Starting at the first line of the data below, write out each line exactly until you reach the line containing "col = scene.collection", and include that line too.
——
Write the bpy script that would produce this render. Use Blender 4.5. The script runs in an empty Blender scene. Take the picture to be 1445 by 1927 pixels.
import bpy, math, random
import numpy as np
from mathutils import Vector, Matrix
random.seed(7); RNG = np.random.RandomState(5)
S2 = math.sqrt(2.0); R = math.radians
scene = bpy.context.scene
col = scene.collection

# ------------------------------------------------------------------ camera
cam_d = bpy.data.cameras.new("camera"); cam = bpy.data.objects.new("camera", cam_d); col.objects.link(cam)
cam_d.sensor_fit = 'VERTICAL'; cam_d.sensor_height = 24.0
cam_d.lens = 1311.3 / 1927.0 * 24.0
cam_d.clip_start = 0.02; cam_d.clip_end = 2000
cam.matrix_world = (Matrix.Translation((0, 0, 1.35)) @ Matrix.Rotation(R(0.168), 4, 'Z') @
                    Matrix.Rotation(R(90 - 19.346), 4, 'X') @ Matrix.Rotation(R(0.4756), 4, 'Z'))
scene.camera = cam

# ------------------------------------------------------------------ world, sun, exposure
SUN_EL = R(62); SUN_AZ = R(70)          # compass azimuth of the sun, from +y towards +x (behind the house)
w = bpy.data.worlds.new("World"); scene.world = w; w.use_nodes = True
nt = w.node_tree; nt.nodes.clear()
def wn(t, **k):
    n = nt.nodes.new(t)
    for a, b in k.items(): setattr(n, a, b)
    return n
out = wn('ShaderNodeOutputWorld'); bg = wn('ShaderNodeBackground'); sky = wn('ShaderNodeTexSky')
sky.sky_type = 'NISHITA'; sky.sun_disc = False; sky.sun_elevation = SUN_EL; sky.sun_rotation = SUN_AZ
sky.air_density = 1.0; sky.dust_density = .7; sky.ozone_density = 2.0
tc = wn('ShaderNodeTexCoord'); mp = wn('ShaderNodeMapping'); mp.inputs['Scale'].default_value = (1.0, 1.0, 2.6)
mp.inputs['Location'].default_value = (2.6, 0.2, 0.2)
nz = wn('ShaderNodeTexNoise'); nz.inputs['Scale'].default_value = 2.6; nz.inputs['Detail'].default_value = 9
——
**FINISHED ANSWER**
Write the bpy script that would produce this render. Use Blender 4.5. The script runs in an empty Blender scene. Take the picture to be 1445 by 1927 pixels.
import bpy, math, random
import numpy as np
from mathutils import Vector, Matrix
random.seed(7); RNG = np.random.RandomState(5)
S2 = math.sqrt(2.0); R = math.radians
scene = bpy.context.scene
col = scene.collection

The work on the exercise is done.